A national synthesis of atmospheric nitrogen deposition relationships with herbaceous plant diversity

Background/Question/Methods

Broad-scale and spatially heterogeneous patterns of atmospheric nitrogen deposition within the US could influence herbaceous plant diversity, but would only be detectable if plant responses seen in site-specific experimental nitrogen additions to plains, forest, desert, and alpine ecosystems are not obscured by other environmental gradients such as elevation, soil, and climate.

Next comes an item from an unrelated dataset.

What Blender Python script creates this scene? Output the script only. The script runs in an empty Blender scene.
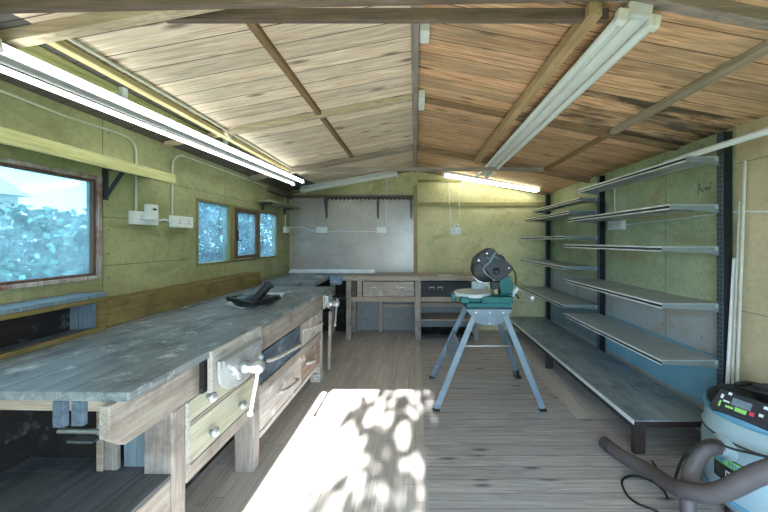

To address this synthetic question we assembled herbaceous plant species composition and abundance data from 24,196 vegetation plots in 20 US datasets from individual investigators, state Natural Heritage Programs, the FIA Phase 3 vegetation indicator database, the NPS I&M program, and the ESA VegBank archive. Where multiple subplots per plot were available, we seamlessly rarefied or extrapolated plant diversity to a common species completeness of 90% to mitigate variable rates of species detection. We calculated total atmospheric nitrogen deposition from modeled CMAQ dry deposition and interpolated NADP wet deposition grids, and then obtained elevation, soil, and climate data from NED, SSURGO, and PRISM, respectively. Our analyses to date have focused on the frequency of positive, negative, and neutral plant diversity vs. nitrogen deposition relationships (alone and interacting with the other environmental covariates), after separating by source dataset and vegetation community (National Vegetation Classification).

Results/Conclusions

Atmospheric nitrogen deposition reduced herbaceous species diversity along some gradients but not others.  Relationships were dependent on vegetation community type, and were modulated by strong interactions with climate and elevation. Divergent diversity responses are not surprising, given expected variability in baseline nitrogen availability and soil acidity, degree of nitrogen limitation relative to phosphorus and water limitations, differences in the pre-existing species pools, and steepness of gradient. We emphasize that our approach is well suited for vegetation communities that are distributed along moderate to large existing gradients of nitrogen deposition. Rare community types not distributed across nitrogen gradients will require other approaches. Likewise, some vegetation communities may exist entirely below or above their critical load of nitrogen deposition, with the former not yet showing a response and the latter potentially having already lost sensitive species before they were sampled. Some of our other analyses in progress include evaluating nitrogen deposition relationships with the diversity and abundance of plant functional groups (e.g., graminoids vs. forbs and exotics vs. natives), investigating response curves of individual species, and including a more comprehensive set of environmental covariates in those more localized regions where such data exist.